Tata cara pelaksanaan shalat gerhana: Hendaklah orang- orang menunaikan shalat gerhana secara berjama'ah di masjid tanpa adzan dan iqamah. Tetapi tidak menjadi masalah mengumandangkan seruan dengan kalimat:
الص ََلةُ جا ِم َعة
Selanjutnya mereka shalat gerhana bersama imam sebanyak dua rakaat, di mana pada tiap-tiap rakaat melakukan dua kali rukuk dan dua kali sujud, dengan memanjangkan bacaan (surat), rukuk dan sujud. Jika gerhana hilang ketika sedang shalat, hendaklah mereka menyempurnakan shalatnya seperti layaknya shalat sunnah biasa.

Dalam shalat gerhana tidak ada khutbah, tetapi imam boleh memberikan nasihat dan peringatan kepada mereka jika berkenan dan dipandang baik.

4. Shalat Istisqa’

a. Hukum shalat Istisqa

Shalat Istisqa` termasuk shalat sunnah yang dianjurkan sekali, di mana Rasulullah Shallallahu ‘alaihi wa sallam pun telah melaksanakannya dan beliau juga memberitahukannya kepada orang-orang serta ikut pergi ke tempat pelaksanaan shalat istisqa.

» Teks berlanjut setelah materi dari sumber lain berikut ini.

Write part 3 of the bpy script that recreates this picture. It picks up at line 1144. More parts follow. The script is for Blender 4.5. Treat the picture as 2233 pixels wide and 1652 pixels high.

Abdullah bin Zaid Radhiallhu’anhu berkata,
خَرَجَ النَّبِيُّ صَلَّى اللَّهُ عَلَيْهِ وَسَلَّمَ يَسْتَسْقِي فَتَوَجَّهَ إِلَى الْقِبْلَةِ يَدْعُو وَحَوَّلَ رِدَاءَهُ ثُمَّ صَلَّى رَكْعَتَيْنِ جَهَرَ فِيهِمَا بِالْقِرَاءَةِ
“Nabi shallallahu ‘alaihi wasallam pernah keluar untuk melaksanakan shalat istisqa’, beliau lalu berdoa dengan menghadap ke arah kiblat sambil membalikkan kain selendangnya. Kemudian beliau melaksanakan shalat dua rakaat dengan mengeraskan bacaannya pada kedua rakaat itu.” (HR. Al-Bukhari no. 1025 dan Muslim no. 894)

b. Pengertian Istisqa

Istisqa artinya minta turun hujan dari Allah untuk sejumlah negeri atau hamba-hambaNya melalui shalat, berdoa dan beristighfar ketika terjadi kemarau.

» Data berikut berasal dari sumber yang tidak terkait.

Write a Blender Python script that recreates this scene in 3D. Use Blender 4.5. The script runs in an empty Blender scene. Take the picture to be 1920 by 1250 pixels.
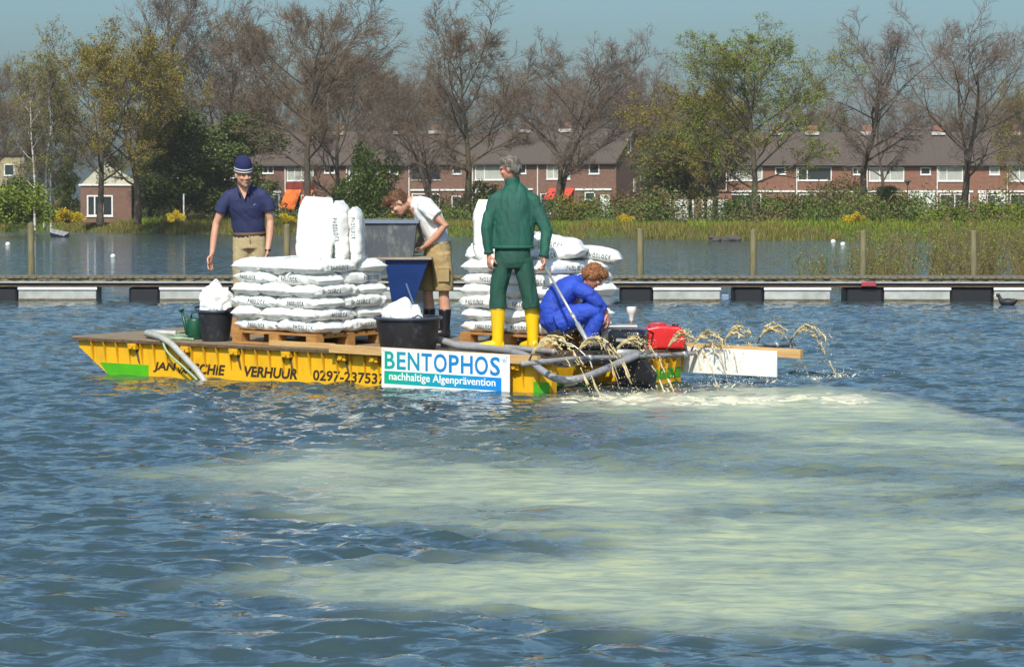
import bpy, bmesh, math, random
import numpy as np
from mathutils import Vector, Matrix, noise as mnoise
from mathutils.bvhtree import BVHTree

# ------------------------------------------------------------------ camera, sky, sun, exposure
SC = bpy.context.scene
COL = SC.collection
F = 5800.0                      # focal length in photo pixels (photo is 1920 wide)
CAM_H = 1.75
cam_d = bpy.data.cameras.new("camera")
cam_d.sensor_width = 36.0
cam_d.lens = F / 1920 * 36
cam_d.clip_start = 0.5
cam_d.clip_end = 6000
cam = bpy.data.objects.new("camera", cam_d)
cam.location = (0, 0, CAM_H)
cam.rotation_euler = (math.radians(90) - math.atan(230 / F), 0, 0)
COL.objects.link(cam)
SC.camera = cam

SUN_EL, SUN_AZ = 44.0, 192.0    # azimuth clockwise from +Y (view direction): behind the camera, to the left
world = bpy.data.worlds.new("World")
SC.world = world
world.use_nodes = True
wn = world.node_tree
bg = wn.nodes["Background"]
sky = wn.nodes.new("ShaderNodeTexSky")
sky.sky_type = 'NISHITA'
sky.sun_disc = False
sky.sun_elevation = math.radians(SUN_EL)
sky.sun_rotation = math.radians(SUN_AZ)
sky.altitude = 0
sky.air_density = 1.0
sky.dust_density = 3.0
sky.ozone_density = 3.0
tint = wn.nodes.new("ShaderNodeMix")
tint.data_type = 'RGBA'
tint.blend_type = 'MULTIPLY'
tint.inputs[0].default_value = 1.0
tint.inputs[7].default_value = (0.62, 0.79, 0.87, 1)   # the photograph's cool, muted sky
wn.links.new(sky.outputs[0], tint.inputs[6])
wn.links.new(tint.outputs[2], bg.inputs[0])
bg.inputs[1].default_value = 0.121

sun_d = bpy.data.lights.new("sun", 'SUN')
sun_d.energy = 3.6
sun_d.angle = math.radians(0.53)
sun_d.color = (1.0, 0.93, 0.82)
sun = bpy.data.objects.new("sun", sun_d)
COL.objects.link(sun)
az, el = math.radians(SUN_AZ), math.radians(SUN_EL)
sdir = Vector((math.sin(az) * math.cos(el), math.cos(az) * math.cos(el), math.sin(el)))
sun.rotation_euler = (-sdir).to_track_quat('-Z', 'Y').to_euler()

SC.view_settings.view_transform = 'Standard'
SC.view_settings.look = 'None'
SC.view_settings.exposure = 0.46
SC.view_settings.gamma = 1.0
SC.view_settings.use_curve_mapping = False
SC.cycles.max_bounces = 6
SC.cycles.diffuse_bounces = 3
SC.cycles.glossy_bounces = 3
SC.cycles.transparent_max_bounces = 6

R = random.Random(7)
NP = np.random.default_rng(11)
PI = math.pi

# ------------------------------------------------------------------ materials
MATS = {}
def mat(name, c, rough=0.6, c2=None, scale=6.0, detail=4.0, amount=1.0, metal=0.0, bump=0.0, bscale=None,
        stretch=None, spec=0.5, lo=0.35, hi=0.65, sss=0.0, island=0.0, coat=0.0, gen=False):
    """procedural principled material: two colours mixed by noise, optional bump and per-piece variation"""
    if name in MATS:
        return MATS[name]
    m = bpy.data.materials.new(name)
    m.use_nodes = True
    nt = m.node_tree
    p = nt.nodes["Principled BSDF"]
    p.inputs["Base Color"].default_value = (*c, 1)
    p.inputs["Roughness"].default_value = rough
    p.inputs["Metallic"].default_value = metal
    p.inputs["Specular IOR Level"].default_value = spec
    if coat:
        p.inputs["Coat Weight"].default_value = coat
    if sss:
        p.inputs["Subsurface Weight"].default_value = sss
        p.inputs["Subsurface Radius"].default_value = (0.02, 0.008, 0.004)
    vec = None
    if c2 is not None or bump:
        tc = nt.nodes.new("ShaderNodeTexCoord")
        vec = tc.outputs["Generated" if gen else "Object"]
        if stretch:
            mp = nt.nodes.new("ShaderNodeMapping")
            mp.inputs["Scale"].default_value = stretch
            nt.links.new(vec, mp.inputs[0])
            vec = mp.outputs[0]
    col = None
    if c2 is not None:
        n = nt.nodes.new("ShaderNodeTexNoise")
        n.inputs["Scale"].default_value = scale
        n.inputs["Detail"].default_value = detail
        n.inputs["Roughness"].default_value = 0.65
        nt.links.new(vec, n.inputs["Vector"])
        r = nt.nodes.new("ShaderNodeMapRange")
        r.inputs[1].default_value = lo
        r.inputs[2].default_value = hi
        r.inputs[4].default_value = amount
        nt.links.new(n.outputs["Fac"], r.inputs[0])
        mx = nt.nodes.new("ShaderNodeMix")
        mx.data_type = 'RGBA'
        mx.inputs[6].default_value = (*c, 1)
        mx.inputs[7].default_value = (*c2, 1)
        nt.links.new(r.outputs[0], mx.inputs[0])
        col = mx.outputs[2]
    if island:
        g = nt.nodes.new("ShaderNodeNewGeometry")
        hs = nt.nodes.new("ShaderNodeHueSaturation")
        rr = nt.nodes.new("ShaderNodeMapRange")
        rr.inputs[3].default_value = 1 - island
        rr.inputs[4].default_value = 1 + island
        nt.links.new(g.outputs["Random Per Island"], rr.inputs[0])
        nt.links.new(rr.outputs[0], hs.inputs["Value"])
        hs.inputs["Color"].default_value = (*c, 1)
        if col is not None:
            nt.links.new(col, hs.inputs["Color"])
        col = hs.outputs[0]
    if col is not None:
        nt.links.new(col, p.inputs["Base Color"])
    if bump:
        n = nt.nodes.new("ShaderNodeTexNoise")
        n.inputs["Scale"].default_value = bscale or scale * 3
        n.inputs["Detail"].default_value = 3
        nt.links.new(vec, n.inputs["Vector"])
        b = nt.nodes.new("ShaderNodeBump")
        b.inputs["Strength"].default_value = bump
        b.inputs["Distance"].default_value = 0.02
        nt.links.new(n.outputs["Fac"], b.inputs["Height"])
        nt.links.new(b.outputs[0], p.inputs["Normal"])
    MATS[name] = m
    return m

def gradient_mat(name, ca, cb, rough=0.35):
    m = bpy.data.materials.new(name)
    m.use_nodes = True
    nt = m.node_tree
    p = nt.nodes["Principled BSDF"]
    p.inputs["Roughness"].default_value = rough
    tc = nt.nodes.new("ShaderNodeTexCoord")
    sp = nt.nodes.new("ShaderNodeSeparateXYZ")
    mx = nt.nodes.new("ShaderNodeMix")
    mx.data_type = 'RGBA'
    mx.inputs[6].default_value = (*ca, 1)
    mx.inputs[7].default_value = (*cb, 1)
    nt.links.new(tc.outputs["Generated"], sp.inputs[0])
    nt.links.new(sp.outputs[0], mx.inputs[0])
    nt.links.new(mx.outputs[2], p.inputs["Base Color"])
    return m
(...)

c. Waktu Pelaksanaan Shalat Istisqa

Waktu pelaksanaan shalat istisqa' sama seperti shalat hari raya, berdasarkan keterangan yang dituturkan Aisyah; 
خَرَجَ رَسُولُ الله حِينَ بَدَا حَاجِبُ الشَّمْسِ
"Rasulullah pergi menunaikan shalat istisqa ketika tampak penghalang matahari (berupa bulatannya)" (HR. Abu Dawud)

Walaupun demikian dapat dilakukan kapan saja selain waktu-waktu yang dilarang shalat di dalamnya.

d. Hal-hal yang Disunnahkan Sebelum Shalat Istisqa

Disunnahkan bagi imam untuk mengumumkan pelaksanaan shalat istisqa beberapa hari sebelumnya, menghimbau orang-orang supaya bertaubat dari kemaksiatan dan menjauhkan diri dari kezhaliman. Juga menganjurkan mereka supaya berpuasa, bersedekah dan meninggalkan permusuhan, karena kemaksiatan itu penyebab kemarau, sebagaimana ketaatan menjadi penyebab kebaikan dan keberkahan.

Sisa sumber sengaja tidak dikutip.